I literally drove it until it fell apart some 15 years after it was purchased, all my fault for taking out the undercarriage on a curb.  Given that that '81 Prelude had already survived one car accident, it was a shame how I ended up taking it out.  It ran like a dream.  All I had to do was keep the oil changed, get regular tune-ups, and replace the tires.  Whenever I came home, my dad would even wash and wax the car for me.   Even toward then end, when my friends would laugh and say, "When are you finally going to get a new car?", I would respond, "Why do I need a new car when this one is paid for?"  From 1990 to 1996, I had no car payment.  Sweet.

I bought my first car in 1996 when I totaled the '81 Prelude, trading up for a Honda Accord.  The '96 Accord was crushed by a moving van in 1998 and replaced with a 1998 Honda Accord (See a trend here?).  From 2003 to 2007, I again had no car payment.  I had every intention of driving that '98 Honda Accord until the wheels fell off.

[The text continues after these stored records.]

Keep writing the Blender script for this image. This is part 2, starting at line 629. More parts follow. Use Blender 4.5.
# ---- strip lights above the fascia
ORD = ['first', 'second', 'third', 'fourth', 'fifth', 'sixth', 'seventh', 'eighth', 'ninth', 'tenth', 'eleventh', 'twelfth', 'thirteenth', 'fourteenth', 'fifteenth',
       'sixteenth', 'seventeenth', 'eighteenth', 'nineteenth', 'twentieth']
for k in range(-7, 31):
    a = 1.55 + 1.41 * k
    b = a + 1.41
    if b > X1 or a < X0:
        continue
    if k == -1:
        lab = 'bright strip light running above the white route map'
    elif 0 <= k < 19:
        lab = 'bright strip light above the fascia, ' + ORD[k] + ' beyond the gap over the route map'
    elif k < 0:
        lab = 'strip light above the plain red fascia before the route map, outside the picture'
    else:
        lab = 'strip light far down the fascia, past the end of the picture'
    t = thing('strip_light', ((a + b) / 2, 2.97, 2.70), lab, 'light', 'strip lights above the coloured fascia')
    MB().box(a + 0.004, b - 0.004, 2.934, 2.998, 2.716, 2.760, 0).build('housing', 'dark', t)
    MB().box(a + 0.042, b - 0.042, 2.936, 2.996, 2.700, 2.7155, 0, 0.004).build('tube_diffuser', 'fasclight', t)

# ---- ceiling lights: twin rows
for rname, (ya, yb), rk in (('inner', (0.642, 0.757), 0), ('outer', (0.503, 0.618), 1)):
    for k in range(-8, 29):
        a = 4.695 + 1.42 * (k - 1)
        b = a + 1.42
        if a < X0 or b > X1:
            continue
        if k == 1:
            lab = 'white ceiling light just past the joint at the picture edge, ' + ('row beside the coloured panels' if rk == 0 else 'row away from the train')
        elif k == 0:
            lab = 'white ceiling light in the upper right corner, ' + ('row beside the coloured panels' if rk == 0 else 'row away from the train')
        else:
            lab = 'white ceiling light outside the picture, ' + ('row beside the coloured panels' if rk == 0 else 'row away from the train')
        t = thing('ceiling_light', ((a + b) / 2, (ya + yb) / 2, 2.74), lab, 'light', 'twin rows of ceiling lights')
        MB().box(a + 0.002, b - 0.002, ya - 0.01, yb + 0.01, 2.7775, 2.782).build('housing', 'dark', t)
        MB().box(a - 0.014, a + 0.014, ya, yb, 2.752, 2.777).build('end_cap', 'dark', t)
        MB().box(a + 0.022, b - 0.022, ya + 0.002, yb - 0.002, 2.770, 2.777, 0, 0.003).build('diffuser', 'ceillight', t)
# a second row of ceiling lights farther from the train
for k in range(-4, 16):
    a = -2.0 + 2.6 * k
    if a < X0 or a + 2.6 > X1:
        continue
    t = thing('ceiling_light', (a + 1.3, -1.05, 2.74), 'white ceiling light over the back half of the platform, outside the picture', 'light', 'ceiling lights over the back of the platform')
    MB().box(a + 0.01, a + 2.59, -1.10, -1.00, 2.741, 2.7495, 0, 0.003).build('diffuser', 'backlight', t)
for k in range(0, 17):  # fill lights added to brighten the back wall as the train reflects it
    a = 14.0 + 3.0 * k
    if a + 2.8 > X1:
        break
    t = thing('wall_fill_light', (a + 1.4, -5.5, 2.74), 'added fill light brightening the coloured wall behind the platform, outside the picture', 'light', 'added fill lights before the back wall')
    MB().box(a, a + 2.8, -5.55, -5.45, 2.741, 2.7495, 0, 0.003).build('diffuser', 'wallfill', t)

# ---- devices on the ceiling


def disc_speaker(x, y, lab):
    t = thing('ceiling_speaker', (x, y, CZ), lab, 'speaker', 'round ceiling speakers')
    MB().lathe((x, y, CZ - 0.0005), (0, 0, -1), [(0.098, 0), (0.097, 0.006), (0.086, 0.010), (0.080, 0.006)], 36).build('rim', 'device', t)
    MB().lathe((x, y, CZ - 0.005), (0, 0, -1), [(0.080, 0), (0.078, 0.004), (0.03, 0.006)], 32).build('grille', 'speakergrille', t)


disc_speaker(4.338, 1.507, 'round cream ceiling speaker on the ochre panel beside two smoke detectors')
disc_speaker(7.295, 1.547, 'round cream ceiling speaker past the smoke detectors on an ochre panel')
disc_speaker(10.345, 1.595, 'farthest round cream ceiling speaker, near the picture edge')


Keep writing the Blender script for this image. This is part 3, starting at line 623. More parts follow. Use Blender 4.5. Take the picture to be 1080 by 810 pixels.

I ended up handing it down to my nephew and buying the 2007 Honda Accord that is officially mine, all mine, today.   The '98 Accord is still running.   And now I'm gunning for my family's continuous car ownership record, held by my middle sister -- 22 years of driving the same car.

We're a buy and hold kind of family when it comes to cars.  We typically drive our cars until the wheels fall off and duct tape will no longer do.  Why?  Because we HATE having car payments.  My oldest sister who replaced her '81 Honda Prelude with an '88 Honda Accord drove that '88 Accord until 2007, 19 years.  But the family champ is my middle sister, who drove a '78 Toyota Corolla until 2000, replacing it with a 2000 Honda Accord.  Twenty-two years she rode in that Corolla, with duct tape on the bumper and red tape on the rear tail lights at the end.  I'm looking to beat her record and buy my next car used and for cash.  Right now I'm competing with my dad, who's been driving a '98 Acura for a while.

And yes, I'll get that cracked windshield fixed now that I no longer have a car payment.  I refuse to make an insurance claim.  I've already made enough of them on this car.

But don't laugh.  It's paid for.


Nicky Jett said…
I was thinking about this today - I thought I want to "borrow" a car. I say borrow because I would have a car note. I don't want a car note. Today when I heard the feds (FRB) were buying back Mortgage Backed Securities... I thought - nope I'm not buying a car. This blog post was like shining star. Thank you!